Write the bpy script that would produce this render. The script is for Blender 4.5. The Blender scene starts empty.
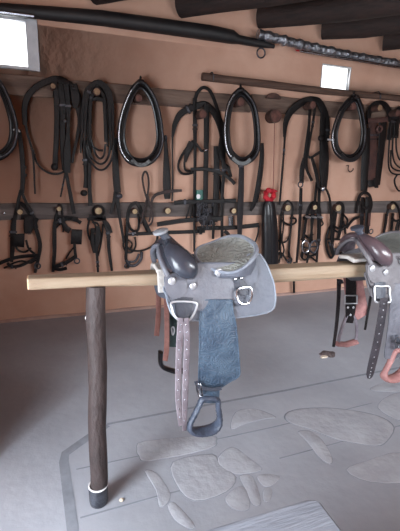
import bpy, bmesh, math, random
from mathutils import Vector, Matrix
random.seed(7)
S = bpy.context.scene
C = S.collection
V = Vector

# ------------------------------------------------------------------ camera
YAW, PITCH, ROLL, H, FP = 0.35425, 0.26007, 0.0319, 1.6, 400.0
CAM = V((0, 0, H))
Fw = V((math.sin(YAW)*math.cos(PITCH), math.cos(YAW)*math.cos(PITCH), -math.sin(PITCH)))
R0 = V((math.cos(YAW), -math.sin(YAW), 0)); U0 = R0.cross(Fw)
Rt = math.cos(ROLL)*R0 + math.sin(ROLL)*U0
Up = -math.sin(ROLL)*R0 + math.cos(ROLL)*U0
cd = bpy.data.cameras.new('camera'); cam = bpy.data.objects.new('camera', cd); C.objects.link(cam)
cam.matrix_world = Matrix(((Rt.x, Up.x, -Fw.x, 0), (Rt.y, Up.y, -Fw.y, 0), (Rt.z, Up.z, -Fw.z, H), (0, 0, 0, 1)))
cd.sensor_width = 36; cd.lens = FP/531*36; cd.clip_start = .02
S.camera = cam

def ray(px, py): return Fw + Rt*((px-200)/FP) - Up*((py-265.5)/FP)
def at(px, py, Y):
    d = ray(px, py); return CAM + d*(Y/d.y)
def fl(px, py, z=0.0):
    d = ray(px, py); return CAM + d*((z-H)/d.z)
WY = 4.06            # the plaster face of the back wall
def wl(px, py, off=0.0): return at(px, py, WY-off)

# ------------------------------------------------------------------ materials
def srgb(c):
    return tuple(((v/255)/12.92 if v/255 <= .04045 else ((v/255+.055)/1.055)**2.4) for v in c) + (1,)
def mat(name, col, rough=.5, metal=0, col2=None, scale=8, bump=0, bscale=None, stretch=(1, 1, 1), detail=5, spec=.5, lo=.35, hi=.65, coat=0):
    m = bpy.data.materials.new(name); m.use_nodes = True
    n = m.node_tree.nodes; l = m.node_tree.links; p = n['Principled BSDF']
    p.inputs['Roughness'].default_value = rough; p.inputs['Metallic'].default_value = metal
    p.inputs['Specular IOR Level'].default_value = spec
    p.inputs['Coat Weight'].default_value = coat
    p.inputs['Base Color'].default_value = srgb(col)
    tc = n.new('ShaderNodeTexCoord'); mp = n.new('ShaderNodeMapping'); mp.inputs['Scale'].default_value = stretch
    l.new(tc.outputs['Object'], mp.inputs['Vector'])
    if col2:
        t = n.new('ShaderNodeTexNoise'); t.inputs['Scale'].default_value = scale; t.inputs['Detail'].default_value = detail
        t.inputs['Roughness'].default_value = .62
        l.new(mp.outputs['Vector'], t.inputs['Vector'])
        r = n.new('ShaderNodeValToRGB'); r.color_ramp.elements[0].color = srgb(col); r.color_ramp.elements[1].color = srgb(col2)
        r.color_ramp.elements[0].position = lo; r.color_ramp.elements[1].position = hi
        l.new(t.outputs['Fac'], r.inputs['Fac']); l.new(r.outputs['Color'], p.inputs['Base Color'])
    if bump:
        b = n.new('ShaderNodeBump'); b.inputs['Strength'].default_value = bump; b.inputs['Distance'].default_value = .02
        t2 = n.new('ShaderNodeTexNoise'); t2.inputs['Scale'].default_value = bscale or scale*3; t2.inputs['Detail'].default_value = 6
        l.new(mp.outputs['Vector'], t2.inputs['Vector']); l.new(t2.outputs['Fac'], b.inputs['Height'])
        l.new(b.outputs['Normal'], p.inputs['Normal'])
    return m
def tooled(name, col, col2, rough, scale, strength=.6):
    m = mat(name, col, rough, 0, col2, 14, .2, 60)
    n = m.node_tree.nodes; l = m.node_tree.links; p = n['Principled BSDF']
    tc = [x for x in n if x.type == 'MAPPING'][0]
    v = n.new('ShaderNodeTexVoronoi'); v.inputs['Scale'].default_value = scale; v.feature = 'SMOOTH_F1'
    w = n.new('ShaderNodeMath'); w.operation = 'SINE'; k = n.new('ShaderNodeMath'); k.operation = 'MULTIPLY'; k.inputs[1].default_value = 22
    l.new(tc.outputs['Vector'], v.inputs['Vector']); l.new(v.outputs['Distance'], k.inputs[0]); l.new(k.outputs[0], w.inputs[0])
    b = n.new('ShaderNodeBump'); b.inputs['Strength'].default_value = strength; b.inputs['Distance'].default_value = .004
    l.new(w.outputs[0], b.inputs['Height']); l.new(b.outputs['Normal'], p.inputs['Normal'])
    return m
M = {}
M['adobe'] = mat('adobe', (188, 147, 127), .95, 0, (204, 166, 146), 1.6, .2, 9, lo=.3, hi=.7, spec=.1)
M['plaster'] = mat('plaster', (176, 150, 140), .95, 0, (160, 132, 124), 5, .3, 14, spec=.1)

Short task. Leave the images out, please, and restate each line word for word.

Output for this task.
Write the bpy script that would produce this render. The script is for Blender 4.5. The Blender scene starts empty.
import bpy, bmesh, math, random
from mathutils import Vector, Matrix
random.seed(7)
S = bpy.context.scene
C = S.collection
V = Vector

# ------------------------------------------------------------------ camera
YAW, PITCH, ROLL, H, FP = 0.35425, 0.26007, 0.0319, 1.6, 400.0
CAM = V((0, 0, H))
Fw = V((math.sin(YAW)*math.cos(PITCH), math.cos(YAW)*math.cos(PITCH), -math.sin(PITCH)))
R0 = V((math.cos(YAW), -math.sin(YAW), 0)); U0 = R0.cross(Fw)
Rt = math.cos(ROLL)*R0 + math.sin(ROLL)*U0
Up = -math.sin(ROLL)*R0 + math.cos(ROLL)*U0
cd = bpy.data.cameras.new('camera'); cam = bpy.data.objects.new('camera', cd); C.objects.link(cam)
cam.matrix_world = Matrix(((Rt.x, Up.x, -Fw.x, 0), (Rt.y, Up.y, -Fw.y, 0), (Rt.z, Up.z, -Fw.z, H), (0, 0, 0, 1)))
cd.sensor_width = 36; cd.lens = FP/531*36; cd.clip_start = .02
S.camera = cam

def ray(px, py): return Fw + Rt*((px-200)/FP) - Up*((py-265.5)/FP)
def at(px, py, Y):
    d = ray(px, py); return CAM + d*(Y/d.y)
def fl(px, py, z=0.0):
    d = ray(px, py); return CAM + d*((z-H)/d.z)
WY = 4.06            # the plaster face of the back wall
def wl(px, py, off=0.0): return at(px, py, WY-off)

# ------------------------------------------------------------------ materials
def srgb(c):
    return tuple(((v/255)/12.92 if v/255 <= .04045 else ((v/255+.055)/1.055)**2.4) for v in c) + (1,)
def mat(name, col, rough=.5, metal=0, col2=None, scale=8, bump=0, bscale=None, stretch=(1, 1, 1), detail=5, spec=.5, lo=.35, hi=.65, coat=0):
    m = bpy.data.materials.new(name); m.use_nodes = True
    n = m.node_tree.nodes; l = m.node_tree.links; p = n['Principled BSDF']
    p.inputs['Roughness'].default_value = rough; p.inputs['Metallic'].default_value = metal
    p.inputs['Specular IOR Level'].default_value = spec
    p.inputs['Coat Weight'].default_value = coat
    p.inputs['Base Color'].default_value = srgb(col)
    tc = n.new('ShaderNodeTexCoord'); mp = n.new('ShaderNodeMapping'); mp.inputs['Scale'].default_value = stretch
    l.new(tc.outputs['Object'], mp.inputs['Vector'])
    if col2:
        t = n.new('ShaderNodeTexNoise'); t.inputs['Scale'].default_value = scale; t.inputs['Detail'].default_value = detail
        t.inputs['Roughness'].default_value = .62
        l.new(mp.outputs['Vector'], t.inputs['Vector'])
        r = n.new('ShaderNodeValToRGB'); r.color_ramp.elements[0].color = srgb(col); r.color_ramp.elements[1].color = srgb(col2)
        r.color_ramp.elements[0].position = lo; r.color_ramp.elements[1].position = hi
        l.new(t.outputs['Fac'], r.inputs['Fac']); l.new(r.outputs['Color'], p.inputs['Base Color'])
    if bump:
        b = n.new('ShaderNodeBump'); b.inputs['Strength'].default_value = bump; b.inputs['Distance'].default_value = .02
        t2 = n.new('ShaderNodeTexNoise'); t2.inputs['Scale'].default_value = bscale or scale*3; t2.inputs['Detail'].default_value = 6
        l.new(mp.outputs['Vector'], t2.inputs['Vector']); l.new(t2.outputs['Fac'], b.inputs['Height'])
        l.new(b.outputs['Normal'], p.inputs['Normal'])
    return m
def tooled(name, col, col2, rough, scale, strength=.6):
    m = mat(name, col, rough, 0, col2, 14, .2, 60)
    n = m.node_tree.nodes; l = m.node_tree.links; p = n['Principled BSDF']
    tc = [x for x in n if x.type == 'MAPPING'][0]
    v = n.new('ShaderNodeTexVoronoi'); v.inputs['Scale'].default_value = scale; v.feature = 'SMOOTH_F1'
    w = n.new('ShaderNodeMath'); w.operation = 'SINE'; k = n.new('ShaderNodeMath'); k.operation = 'MULTIPLY'; k.inputs[1].default_value = 22
    l.new(tc.outputs['Vector'], v.inputs['Vector']); l.new(v.outputs['Distance'], k.inputs[0]); l.new(k.outputs[0], w.inputs[0])
    b = n.new('ShaderNodeBump'); b.inputs['Strength'].default_value = strength; b.inputs['Distance'].default_value = .004
    l.new(w.outputs[0], b.inputs['Height']); l.new(b.outputs['Normal'], p.inputs['Normal'])
    return m
M = {}
M['adobe'] = mat('adobe', (188, 147, 127), .95, 0, (204, 166, 146), 1.6, .2, 9, lo=.3, hi=.7, spec=.1)
M['plaster'] = mat('plaster', (176, 150, 140), .95, 0, (160, 132, 124), 5, .3, 14, spec=.1)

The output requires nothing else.